--- STORED ROWS ---

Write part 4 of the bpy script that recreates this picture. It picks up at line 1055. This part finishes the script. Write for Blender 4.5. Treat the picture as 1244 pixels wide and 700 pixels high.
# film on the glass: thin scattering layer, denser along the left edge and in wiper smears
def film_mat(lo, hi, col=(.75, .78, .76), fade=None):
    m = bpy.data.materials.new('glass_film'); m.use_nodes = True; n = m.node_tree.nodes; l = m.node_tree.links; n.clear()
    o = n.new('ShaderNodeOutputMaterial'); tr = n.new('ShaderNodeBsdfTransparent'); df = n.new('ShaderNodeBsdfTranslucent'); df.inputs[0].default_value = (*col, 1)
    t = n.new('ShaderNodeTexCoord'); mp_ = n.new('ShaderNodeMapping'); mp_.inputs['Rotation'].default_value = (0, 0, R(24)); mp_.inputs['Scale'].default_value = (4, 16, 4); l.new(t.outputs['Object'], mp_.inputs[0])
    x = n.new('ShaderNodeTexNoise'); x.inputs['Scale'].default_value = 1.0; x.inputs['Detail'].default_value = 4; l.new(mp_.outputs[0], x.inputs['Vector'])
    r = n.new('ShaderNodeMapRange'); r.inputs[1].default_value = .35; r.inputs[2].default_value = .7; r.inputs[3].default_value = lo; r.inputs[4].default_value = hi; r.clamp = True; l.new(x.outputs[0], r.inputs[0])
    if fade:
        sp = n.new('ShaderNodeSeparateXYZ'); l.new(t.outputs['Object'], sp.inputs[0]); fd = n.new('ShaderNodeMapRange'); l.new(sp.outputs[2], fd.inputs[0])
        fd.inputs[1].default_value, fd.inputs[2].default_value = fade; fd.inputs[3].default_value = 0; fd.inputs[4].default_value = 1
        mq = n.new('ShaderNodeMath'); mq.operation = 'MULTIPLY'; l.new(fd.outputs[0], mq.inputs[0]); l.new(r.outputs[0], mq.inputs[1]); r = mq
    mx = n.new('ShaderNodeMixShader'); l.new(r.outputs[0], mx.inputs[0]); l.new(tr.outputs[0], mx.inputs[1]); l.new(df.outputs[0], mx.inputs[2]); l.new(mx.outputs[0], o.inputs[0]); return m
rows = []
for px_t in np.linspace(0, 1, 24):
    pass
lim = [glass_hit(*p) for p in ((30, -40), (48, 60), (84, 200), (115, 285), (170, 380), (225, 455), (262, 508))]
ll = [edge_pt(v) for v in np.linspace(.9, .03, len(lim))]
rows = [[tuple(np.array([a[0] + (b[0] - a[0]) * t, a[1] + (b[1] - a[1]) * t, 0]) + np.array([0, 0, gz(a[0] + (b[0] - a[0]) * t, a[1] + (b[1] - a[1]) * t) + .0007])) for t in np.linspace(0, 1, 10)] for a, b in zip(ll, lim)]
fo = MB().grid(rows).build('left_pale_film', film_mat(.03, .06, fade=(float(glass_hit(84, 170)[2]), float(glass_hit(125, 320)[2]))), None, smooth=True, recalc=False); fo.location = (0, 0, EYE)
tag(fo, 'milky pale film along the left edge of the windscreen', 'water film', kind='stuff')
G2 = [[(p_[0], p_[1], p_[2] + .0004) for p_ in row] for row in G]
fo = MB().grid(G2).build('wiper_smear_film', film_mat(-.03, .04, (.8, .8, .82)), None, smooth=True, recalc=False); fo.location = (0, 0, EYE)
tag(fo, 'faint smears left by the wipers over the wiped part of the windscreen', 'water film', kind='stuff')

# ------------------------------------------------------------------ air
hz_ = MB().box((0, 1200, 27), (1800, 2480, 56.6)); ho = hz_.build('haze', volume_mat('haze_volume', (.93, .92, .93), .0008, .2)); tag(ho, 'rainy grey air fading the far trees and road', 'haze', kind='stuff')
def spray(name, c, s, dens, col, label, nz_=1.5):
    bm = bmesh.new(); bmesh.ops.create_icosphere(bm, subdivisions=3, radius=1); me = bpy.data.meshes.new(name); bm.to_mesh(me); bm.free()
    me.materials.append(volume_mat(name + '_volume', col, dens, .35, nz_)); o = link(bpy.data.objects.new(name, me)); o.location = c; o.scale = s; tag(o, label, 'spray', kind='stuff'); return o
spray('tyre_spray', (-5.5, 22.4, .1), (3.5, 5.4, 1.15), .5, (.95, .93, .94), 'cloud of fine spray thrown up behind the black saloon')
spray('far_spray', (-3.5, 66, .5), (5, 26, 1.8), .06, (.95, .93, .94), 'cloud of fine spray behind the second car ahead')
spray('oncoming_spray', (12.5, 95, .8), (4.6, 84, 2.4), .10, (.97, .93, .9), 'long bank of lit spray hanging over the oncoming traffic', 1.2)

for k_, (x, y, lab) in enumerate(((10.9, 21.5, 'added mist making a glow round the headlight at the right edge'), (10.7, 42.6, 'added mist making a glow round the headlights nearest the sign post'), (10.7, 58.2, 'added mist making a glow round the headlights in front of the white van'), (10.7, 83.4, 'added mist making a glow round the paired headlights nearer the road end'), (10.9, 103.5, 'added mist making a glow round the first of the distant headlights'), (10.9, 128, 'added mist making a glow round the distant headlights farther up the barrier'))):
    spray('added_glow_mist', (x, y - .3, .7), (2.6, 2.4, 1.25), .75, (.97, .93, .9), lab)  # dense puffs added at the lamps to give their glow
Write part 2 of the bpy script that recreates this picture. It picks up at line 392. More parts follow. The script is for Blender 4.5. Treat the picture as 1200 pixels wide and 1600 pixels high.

---

TASK DETAILS:
Retype the material in full. Each word must match.

TASK RESPONSE:
Write part 4 of the bpy script that recreates this picture. It picks up at line 1055. This part finishes the script. Write for Blender 4.5. Treat the picture as 1244 pixels wide and 700 pixels high.
# film on the glass: thin scattering layer, denser along the left edge and in wiper smears
def film_mat(lo, hi, col=(.75, .78, .76), fade=None):
    m = bpy.data.materials.new('glass_film'); m.use_nodes = True; n = m.node_tree.nodes; l = m.node_tree.links; n.clear()
    o = n.new('ShaderNodeOutputMaterial'); tr = n.new('ShaderNodeBsdfTransparent'); df = n.new('ShaderNodeBsdfTranslucent'); df.inputs[0].default_value = (*col, 1)
    t = n.new('ShaderNodeTexCoord'); mp_ = n.new('ShaderNodeMapping'); mp_.inputs['Rotation'].default_value = (0, 0, R(24)); mp_.inputs['Scale'].default_value = (4, 16, 4); l.new(t.outputs['Object'], mp_.inputs[0])
    x = n.new('ShaderNodeTexNoise'); x.inputs['Scale'].default_value = 1.0; x.inputs['Detail'].default_value = 4; l.new(mp_.outputs[0], x.inputs['Vector'])
    r = n.new('ShaderNodeMapRange'); r.inputs[1].default_value = .35; r.inputs[2].default_value = .7; r.inputs[3].default_value = lo; r.inputs[4].default_value = hi; r.clamp = True; l.new(x.outputs[0], r.inputs[0])
    if fade:
        sp = n.new('ShaderNodeSeparateXYZ'); l.new(t.outputs['Object'], sp.inputs[0]); fd = n.new('ShaderNodeMapRange'); l.new(sp.outputs[2], fd.inputs[0])
        fd.inputs[1].default_value, fd.inputs[2].default_value = fade; fd.inputs[3].default_value = 0; fd.inputs[4].default_value = 1
        mq = n.new('ShaderNodeMath'); mq.operation = 'MULTIPLY'; l.new(fd.outputs[0], mq.inputs[0]); l.new(r.outputs[0], mq.inputs[1]); r = mq
    mx = n.new('ShaderNodeMixShader'); l.new(r.outputs[0], mx.inputs[0]); l.new(tr.outputs[0], mx.inputs[1]); l.new(df.outputs[0], mx.inputs[2]); l.new(mx.outputs[0], o.inputs[0]); return m
rows = []
for px_t in np.linspace(0, 1, 24):
    pass
lim = [glass_hit(*p) for p in ((30, -40), (48, 60), (84, 200), (115, 285), (170, 380), (225, 455), (262, 508))]
ll = [edge_pt(v) for v in np.linspace(.9, .03, len(lim))]
rows = [[tuple(np.array([a[0] + (b[0] - a[0]) * t, a[1] + (b[1] - a[1]) * t, 0]) + np.array([0, 0, gz(a[0] + (b[0] - a[0]) * t, a[1] + (b[1] - a[1]) * t) + .0007])) for t in np.linspace(0, 1, 10)] for a, b in zip(ll, lim)]
fo = MB().grid(rows).build('left_pale_film', film_mat(.03, .06, fade=(float(glass_hit(84, 170)[2]), float(glass_hit(125, 320)[2]))), None, smooth=True, recalc=False); fo.location = (0, 0, EYE)
tag(fo, 'milky pale film along the left edge of the windscreen', 'water film', kind='stuff')
G2 = [[(p_[0], p_[1], p_[2] + .0004) for p_ in row] for row in G]
fo = MB().grid(G2).build('wiper_smear_film', film_mat(-.03, .04, (.8, .8, .82)), None, smooth=True, recalc=False); fo.location = (0, 0, EYE)
tag(fo, 'faint smears left by the wipers over the wiped part of the windscreen', 'water film', kind='stuff')

# ------------------------------------------------------------------ air
hz_ = MB().box((0, 1200, 27), (1800, 2480, 56.6)); ho = hz_.build('haze', volume_mat('haze_volume', (.93, .92, .93), .0008, .2)); tag(ho, 'rainy grey air fading the far trees and road', 'haze', kind='stuff')
def spray(name, c, s, dens, col, label, nz_=1.5):
    bm = bmesh.new(); bmesh.ops.create_icosphere(bm, subdivisions=3, radius=1); me = bpy.data.meshes.new(name); bm.to_mesh(me); bm.free()
    me.materials.append(volume_mat(name + '_volume', col, dens, .35, nz_)); o = link(bpy.data.objects.new(name, me)); o.location = c; o.scale = s; tag(o, label, 'spray', kind='stuff'); return o
spray('tyre_spray', (-5.5, 22.4, .1), (3.5, 5.4, 1.15), .5, (.95, .93, .94), 'cloud of fine spray thrown up behind the black saloon')
spray('far_spray', (-3.5, 66, .5), (5, 26, 1.8), .06, (.95, .93, .94), 'cloud of fine spray behind the second car ahead')
spray('oncoming_spray', (12.5, 95, .8), (4.6, 84, 2.4), .10, (.97, .93, .9), 'long bank of lit spray hanging over the oncoming traffic', 1.2)

for k_, (x, y, lab) in enumerate(((10.9, 21.5, 'added mist making a glow round the headlight at the right edge'), (10.7, 42.6, 'added mist making a glow round the headlights nearest the sign post'), (10.7, 58.2, 'added mist making a glow round the headlights in front of the white van'), (10.7, 83.4, 'added mist making a glow round the paired headlights nearer the road end'), (10.9, 103.5, 'added mist making a glow round the first of the distant headlights'), (10.9, 128, 'added mist making a glow round the distant headlights farther up the barrier'))):
    spray('added_glow_mist', (x, y - .3, .7), (2.6, 2.4, 1.25), .75, (.97, .93, .9), lab)  # dense puffs added at the lamps to give their glow
Write part 2 of the bpy script that recreates this picture. It picks up at line 392. More parts follow. The script is for Blender 4.5. Treat the picture as 1200 pixels wide and 1600 pixels high.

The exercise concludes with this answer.